Former US Aide: Trump's Anti-JCPOA Campaign Doomed
Former US Aide: Trump's Anti-JCPOA Campaign Doomed

The US administration will never succeed in rallying its allies to pull out of the Iran nuclear agreement because unlike US President Donald Trump, they recognize the ground realities, a former US presidential aide said.

"Our allies live in a world of facts, so they won't be convinced by anything Trump says to break from the Iran deal," Ben Rhodes, who served under Trump's predecessor Barack Obama, said in a Twitter message.

Rhodes posted the link to a related article published by the Foreign Policy magazine on Friday.

As a candidate during the 2016 presidential election, Trump fiercely criticized the 2015 accord that Obama's team of diplomats and counterparts from the other five power states negotiated with Iran.

Despite his threat to either redo or undo the agreement, he reluctantly reaffirmed last Monday for the second time that the Islamic Republic has honored the curbs placed by the deal on its nuclear program in return for sanctions relief.

Under US law, the State Department must notify Congress every 90 days of Iran's compliance.

That decision came at the end of a hectic day, involving a contentious meeting between Trump and Secretary of State Rex Tillerson.

Among the options Trump discussed with Tillerson was to extend the sanctions relief but refuse to certify Iran's compliance.

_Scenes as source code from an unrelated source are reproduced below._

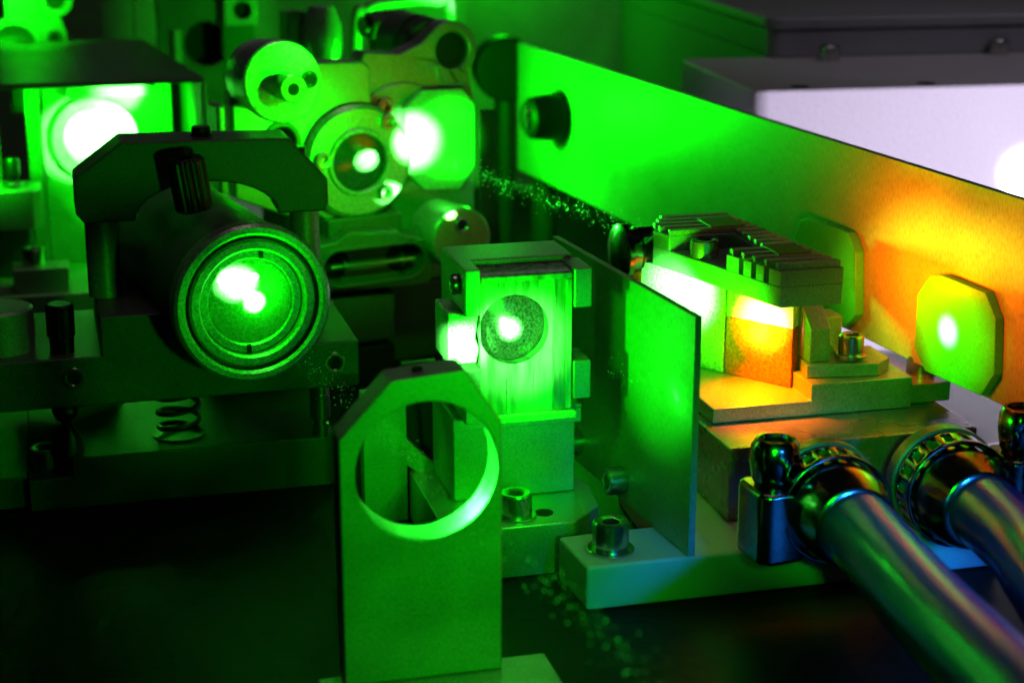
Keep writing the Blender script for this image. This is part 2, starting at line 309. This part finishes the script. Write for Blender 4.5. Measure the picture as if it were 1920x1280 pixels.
part('side_column', box(7.4, 22.4, 8, 30, 0, 107.5), ALU_DK, t, 0.5)
t = thing('corner_mount', 'bright green mirror mount in the top corner above the hood', 'mount', F_CORNER)
part('plate', prism([(-12, 70), (15, 70), (15.5, 106), (13, 114)]+arc(11, 122, 8.4, -60, 60, 8)+[(15, 140), (-12, 140)], 0, 9, holes=[circ(-10.5, 102, 13-0.01, 36, ry=12)] if False else ()), ALU, t, 0.8)
part('lens_ring', ring(13.5, 10, -1, 2, (-9, 0, 101), (0, -1, 0)), ALU, t)
part('mirror', lathe([(10, 0), (10, 0.6)], (-9, 0, 101), (0, -1, 0), 40), LENS, t)
k = part('adjuster', ring(8, 4.6, -1, 2.2, (11, 0, 122), (0, -1, 0)), ALU, t)
part('bore', lathe([(4.5, 0), (4.5, 0.5)], (11, 0, 122), (0, -1, 0), 32), MATTE, k)
setscrew(t, (10, -0.2, 104), (0, -1, 0), 4)

t = thing('cable_gland', 'rounded green fitting with bright glints between the knob and the arched bar', 'fitting', (-78.6, 733, 28))
part('body', lathe([(3, -2), (7, 0), (8.5, 8), (8.2, 16), (6, 22), (5, 24)], (0, 0, 104), (0, 0, 1), 40), TURNED, t)
part('bracket', box(-14, -6, 2, 12, 0, 126), ALU_DK, t, 0.6)
t = thing('small_barrel', 'small dark barrel lying beneath the arched bar behind the mirror mount', 'barrel', (-60, 742, 18))
part('barrel', lathe([(5.6, 0), (5.9, 1), (5.9, 17), (5, 18)], (0, 0, 119), (1, 0.25, 0.02), 40), ALU_DK, t)
part('tip', lathe([(4.2, -3), (4.2, 0.2)], (0, 0, 119), (1, 0.25, 0.02), 32), CHROME, t)
part('stand', box(2, 14, -3, 8, 0, 113.2), MATTE, t, 0.5)
t = thing('arched_bar', 'bent metal bar arching over the small barrel at the top edge', 'bar', (-56, 772, 15))
part('bar', sweep(smooth_path([(-12, 0, 0.2), (-12, 0, 110), (-7, 0, 123), (6, 0, 126), (24, 0, 126), (30, 0, 118), (30, 0, 0.2)], 8), 2.6, 16), BRUSH, t)

# ------------------------------------------------------------------ hood with its bright optic
t = thing('optic_hood', 'dark folded sheet metal hood open towards the viewer over a blazing optic', 'hood', F_HOOD)
part('base', box(-75, 52, -12, 165, 0, 24), ALU, t, 0.8)
part('top_sheet', prism([(-75, 6), (45.5, 8), (31, 156), (-75, 160)], 101.2, 103.2, 'xy'), ALU_DK, t, 1.0)
part('side_sheet', prism([(45.5, 8.2), (43.4, 8.2), (29, 155.5), (31, 155.5)], 24.1, 101.1, 'xy'), SHEET, t, 0.3)
part('back_plate', prism([(-18.5, 24.1), (34, 24.1), (34, 101), (-18.5, 101)], 42, 47, holes=[circ(2.5, 75.5, 13, 48)]), BRUSH, t, 0.4)
k = part('optic_ring', ring(17.5, 13, 0, 3, (2.5, 42, 75.5), (0, -1, 0)), TURNED, t)
part('optic', lathe([(13, -2), (12.6, 0.6), (8, 1.4), (0.2, 1.7)], (2.5, 42, 75.5), (0, -1, 0), 48), FROST, k)
part('bright_strip', prism(stadium(-8, 27, 94.8, 2.2), 38, 41.9), FROST, t, 0.3)  # pale strip added to stand in for the bright bar of light
part('side_column', box(-24.5, -19, 38, 50, 24.1, 101), ALU, t, 0.5)
part('left_plate', box(-60, -36, 58, 62, 24.1, 101), BRUSH, t, 0.4)
t = thing('actuator', 'pale octagonal actuator block with a dark stud inside the hood', 'actuator', F_HOOD)
part('pedestal', box(-48, -26, 20, 36, 24.2, 45), ALU_DK, t, 0.5)
part('body', prism([(-42, 14), (-38, 11), (-24, 11), (-20.5, 14), (-20.5, 30), (-24, 33), (-42, 33)], 45.2, 61, 'xy'), ALU, t, 0.8)
part('stud', lathe([(2, 61), (2, 65), (3, 66), (3, 72), (2.4, 73)], (-31, 18, 0), (0, 0, 1), 28), BLACK, t)
part('collar', ring(4.4, 2.6, 61.1, 63.5, (-31, 18, 0), (0, 0, 1), 36), STEEL, t)
t = thing('hold_down_block', 'low metal block with one cap screw at the foot of the hood', 'block', F_HOOD)
part('block', box(-33.5, -12, -8, 6, 24.2, 33.5), ALU, t, 0.5)
screw(t, (-25, -1, 33.6), (0, 0, 1), 4.6, 7)

# ------------------------------------------------------------------ mirror mount with the big round knob
t = thing('mirror_mount', 'green lit kinematic mirror mount carrying a round lens bezel and large knob', 'mount', F_MOUNT)
part('front_plate', prism([(-49, 72), (-49, 106), (-45, 116), (-38, 119), (1, 117.5), (4, 115), (4, 103), (13, 97), (18, 84), (15, 70), (4, 61), (-12, 59), (-22, 66), (-30, 64)], 0, 10, holes=[circ(-31, 91, 5.2, 32)]), ALU, t, 1.0)
part('bore', lathe([(5, 0), (5, 1)], (-31, 7, 91), (0, -1, 0), 32), VOID, t)
part('bore_ring', ring(7.4, 5.2, -0.4, 0.9, (-31, 0, 91), (0, -1, 0)), ALU_DK, t)
part('left_rail', box(-53.5, -50.5, 2, 14, 40, 105), ALU, t, 1.0)
k = part('bezel', ring(20.8, 10.9, 0, 4.2, (-3, 0, 82), (0, -1, 0), ch=1.6), TURNED, t)
part('bezel_lip', ring(12.4, 10.6, 4.2, 5.4, (-3, 0, 82), (0, -1, 0), ch=0.5), TURNED, k)
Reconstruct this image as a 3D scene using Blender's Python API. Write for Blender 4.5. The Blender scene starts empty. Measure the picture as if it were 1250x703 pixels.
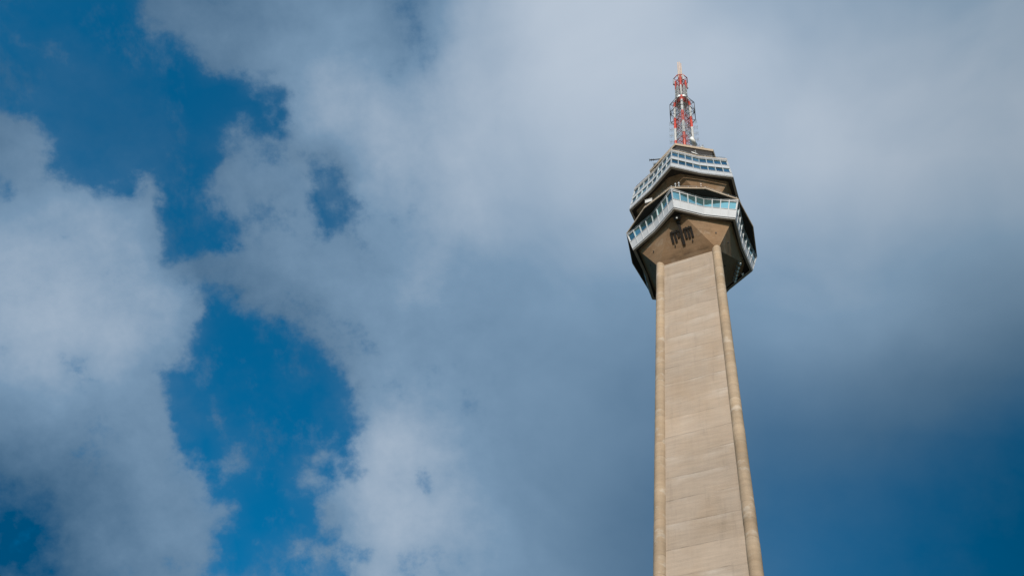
import bpy, bmesh, math, random
from mathutils import Vector, Matrix

# ---------------------------------------------------------------- camera
scene = bpy.context.scene
R = math.radians
cam_data = bpy.data.cameras.new("camera")
cam = bpy.data.objects.new("camera", cam_data)
scene.collection.objects.link(cam)
scene.camera = cam
cam_data.sensor_width = 36.0
cam_data.lens = 32.808
cam_data.clip_start = 0.5
cam_data.clip_end = 20000.0
CAM_POS = Vector((0.0, -56.698, 1.7))
fwd = Vector((-0.19144876, 0.46538598, 0.86415465))
rgt = Vector((0.97923134, 0.15042884, 0.1359307))
upv = Vector((0.06673354, -0.87223108, 0.48451994))
m = Matrix((rgt, upv, -fwd)).transposed().to_4x4()
m.translation = CAM_POS
cam.matrix_world = m

# ---------------------------------------------------------------- sun and sky
SUN_AZ, SUN_EL = R(4.0), R(19.0)          # azimuth from -Y towards +X
sun_dir = Vector((math.sin(SUN_AZ) * math.cos(SUN_EL), -math.cos(SUN_AZ) * math.cos(SUN_EL), math.sin(SUN_EL)))
sd = bpy.data.lights.new("sun", 'SUN')
sd.energy = 4.5
sd.angle = R(0.5)
sd.color = (1.0, 0.92, 0.80)
sun = bpy.data.objects.new("sun", sd)
sun.rotation_euler = sun_dir.to_track_quat('Z', 'Y').to_euler()
sun.location = sun_dir * 400
scene.collection.objects.link(sun)
scene.view_settings.view_transform = 'Standard'
scene.view_settings.look = 'None'
scene.view_settings.exposure = 0.0
scene.view_settings.gamma = 1.0
scene.view_settings.use_curve_mapping = False

world = bpy.data.worlds.new("World")
scene.world = world
world.use_nodes = True
world.cycles.sampling_method = 'MANUAL'
world.cycles.sample_map_resolution = 512


class NT:
    """small helper round a node tree"""
    def __init__(self, tree):
        self.t = tree
        self.t.nodes.clear()

    def n(self, kind, **kw):
        nd = self.t.nodes.new(kind)
        for k, v in kw.items():
            setattr(nd, k, v)
        return nd

    def put(self, sock, v):
        if isinstance(v, bpy.types.NodeSocket):
            self.t.links.new(v, sock)
        elif v is not None:
            if sock.type == 'RGBA' and not hasattr(v, '__len__'):
                v = (v, v, v, 1)
            elif sock.type == 'RGBA' and len(v) == 3:
                v = (*v, 1)
            sock.default_value = v

    def math(self, op, a, b=None, c=None, clamp=False):
        nd = self.n('ShaderNodeMath', operation=op, use_clamp=clamp)
        self.put(nd.inputs[0], a)
        if b is not None: self.put(nd.inputs[1], b)
        if c is not None: self.put(nd.inputs[2], c)
        return nd.outputs[0]

    def vmath(self, op, a, b=None, scale=None):
        nd = self.n('ShaderNodeVectorMath', operation=op)
        self.put(nd.inputs[0], a)
        if b is not None: self.put(nd.inputs[1], b)
        if scale is not None: self.put(nd.inputs[3], scale)
        return nd.outputs['Value'] if op in ('DOT_PRODUCT', 'LENGTH', 'DISTANCE') else nd.outputs[0]

    def mix(self, f, a, b, blend='MIX'):
        nd = self.n('ShaderNodeMix', data_type='RGBA', blend_type=blend)
        self.put(nd.inputs[0], f); self.put(nd.inputs[6], a); self.put(nd.inputs[7], b)
        return nd.outputs[2]

    def rng(self, v, a, b, c=0.0, d=1.0, interp='LINEAR'):
        nd = self.n('ShaderNodeMapRange', interpolation_type=interp)
        self.put(nd.inputs[0], v)
        for i, x in enumerate((a, b, c, d)): self.put(nd.inputs[i + 1], x)
        return nd.outputs[0]

    def noise(self, vec, scale, detail=3.0, rough=0.5, lac=2.0, dist=0.0):
        nd = self.n('ShaderNodeTexNoise')
        self.put(nd.inputs['Vector'], vec)
        nd.inputs['Scale'].default_value = scale
        nd.inputs['Detail'].default_value = detail
        nd.inputs['Roughness'].default_value = rough
        nd.inputs['Lacunarity'].default_value = lac
        nd.inputs['Distortion'].default_value = dist
        return nd

    def ramp(self, f, stops, interp='LINEAR'):
        nd = self.n('ShaderNodeValToRGB')
        cr = nd.color_ramp
        cr.interpolation = interp
        while len(cr.elements) < len(stops): cr.elements.new(0.5)
        for e, (pos, c) in zip(cr.elements, stops):
            e.position = pos
            e.color = (*c, 1) if len(c) == 3 else c
        self.put(nd.inputs[0], f)
        return nd.outputs[0]

    def sep(self, v):
        nd = self.n('ShaderNodeSeparateXYZ'); self.put(nd.inputs[0], v)
        return nd.outputs

    def comb(self, x=0.0, y=0.0, z=0.0):
        nd = self.n('ShaderNodeCombineXYZ')
        for i, v in enumerate((x, y, z)): self.put(nd.inputs[i], v)
        return nd.outputs[0]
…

Foreign Policy said Trump instructed a group of trusted White House staffers last Tuesday to make the potential case for withholding certification of Iran at the next the 90-day review of the nuclear deal.

"The president assigned White House staffers with the task of preparing for the possibility of decertification for the 90-day review period that ends in October—a task he had previously given to Secretary Tillerson and the State Department," a source close to the White House told Foreign Policy.

"This is the president telling the White House that he wants to be in a place to decertify 90 days from now and it's their job to put him there," the source added.

Other parties to the deal have opposed Trump's hawkish stance, touting the agreement as a major diplomatic achievement in the interest of world peace and stability.